The cat's out of the bag now...The Grunt is dry. I rely on eleven "herbs and spices" for my inspiration and good times, whatever the hell those may be. This is what happens when God talks to you;)
Grunt,
Sorry to butt in on this post with an unrelated topic, but that Howard Dean post was supposed to be a draft! I didn't realize I published it. It still needs a lot of work.
So thanks for the comment! You saved me some serious embarassment by letting me know I posted that.
See ya. Cool blog.
Awesome!
I wish we had a Mexican place like that!
And hey, take what you can get, right?
At least she cooks for you.
Welcome to my blog, Logo. It's a good thing to have a joint like that where they care about you--maybe a little too much, but it's cool.
Jim, you owe me one.
just be glad you don't have to deal with beauticians! "who did these highlights? i didn't do these highlights! who did you go to? why? they messed up your hair!" jesus christ, lady. chill out.
and then they can butcher your hair for cheating on them which will make you look like an idiot for more than however long the food poisoning lasts.
I never thought of it that way, Crystal.
I have noted your comments on Slackers with chuckles and snickers, even the occasional guffaw.

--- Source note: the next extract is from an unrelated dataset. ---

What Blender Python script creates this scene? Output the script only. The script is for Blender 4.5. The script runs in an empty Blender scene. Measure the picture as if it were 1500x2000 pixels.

But when you quote Real Genuis, well, then coming to visit your blog became a moral imperative.
Re. the Mexican place, as long as the gal doesn't start calling you at home and asking why you haven't been by lately, you are all good.
you have me laughing my head off. im thinking that whole david lynch dream series going through my head. an odd scene out of twin peaks or something...
if i were you, i wouldn't try the chilli colorado... (now i've flipped to texas chainsaw massacre... wait! is it that movie where they're feeding customers @ the roadside diner... oy vey!)...
verifcation word: euyer
use in a sentence: El Burrito food is euyer than crazy mexican lady's food.
Welcome to my blog, Vera. I dig your Twin Peaks spin. I am a religious Lynch Head, BTW. Blue Velvet is my favorite movie. I also do the word verification game, so I appreciate your entry all the more.
love blue velvet... its listed in my section re: favourite movies... lost highway, another brilliant one... mullholland drive... etc...
nice to be at your blog, i've read it a few times, taking the opportunity to comment :)
verification word: sqccf
As he lay dying, Harold sqcvf up an unfortunate hairball.